That’s a key principle for injury-free and effective training—whether you’re a running newbie or an elite Olympic weightlifter.

And becoming a full-time runner does not happen overnight. It requires patience and gradual progress. You didn’t become a complete couch potato in 4 weeks, so you shouldn’t expect to get in shape in 4 weeks.

The fact is, it takes around three months of regular training for your ligaments, tendons, joints, and muscles to adjust to the high-impact forces of running.

Try to skip this, and you’ll, sooner or later, end up hurt.

So, progress slowly. For example, aim to increase your actual running time by no more than three to five minutes from one session to the next.

How Long Does it Take?

Sorry, I don’t have the EXACT answer because every runner is different and responds differently to the high-impact stress of running.

Every runner is unique—with every meaning of the word.

In other words, it all depends on the individual.

To give you some perspective, the following are the factors to consider when determining how long it should take you to become a runner.

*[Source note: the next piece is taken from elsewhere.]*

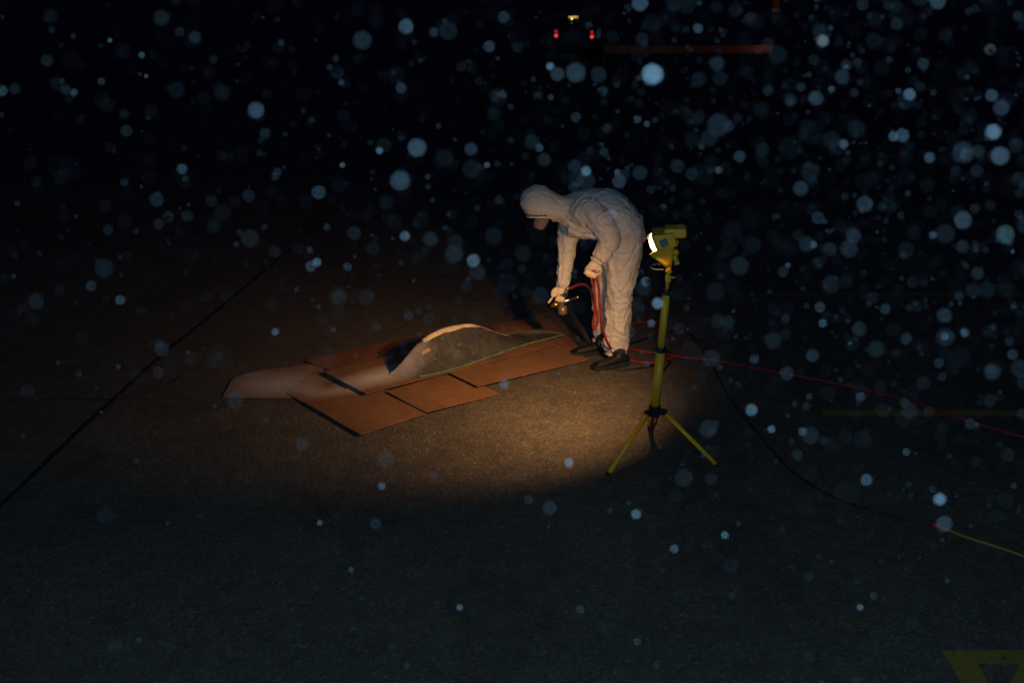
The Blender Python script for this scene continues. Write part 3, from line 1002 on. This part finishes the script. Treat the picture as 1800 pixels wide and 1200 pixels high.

  • Your current shape—or how to fit you where before you take up running.
  • Your age. The younger you are, the quicker you can get in shape.
  • Your current body weight. If you are overweight or many pounds heavier, then chances are it’s going to take you a little bit longer than someone with a healthy weight.
  • Your running programme. If you follow my free beginner running plan, there’s a strong chance you can make ASAP.

The Run-Walk Method

Before you embark on my beginner running plan, make sure you can walk for 45 to 60 minutes at a time.

If that’s not the case, I’d recommend that you start by walking for 20 to 30 minutes daily, then increase that time gradually.

Once you can briskly walk for one hour, you’re ready to add some running.

But how would you go about that?

Simple. Enter the walk-run method.

As far as I can tell, the walk-run method is the easiest way to become a runner without getting hurt.

The brainchild of Jeff Galloway, a legendary running guru, this method can help you build enough cardiovascular power to run straight for extended periods without risking injury and/or overtraining.

So what is it all about?

The run-walk method mixes running/jogging and walking for set periods. For example, you alternate one minute of jogging with one minute of walking for 20 to 30 minutes.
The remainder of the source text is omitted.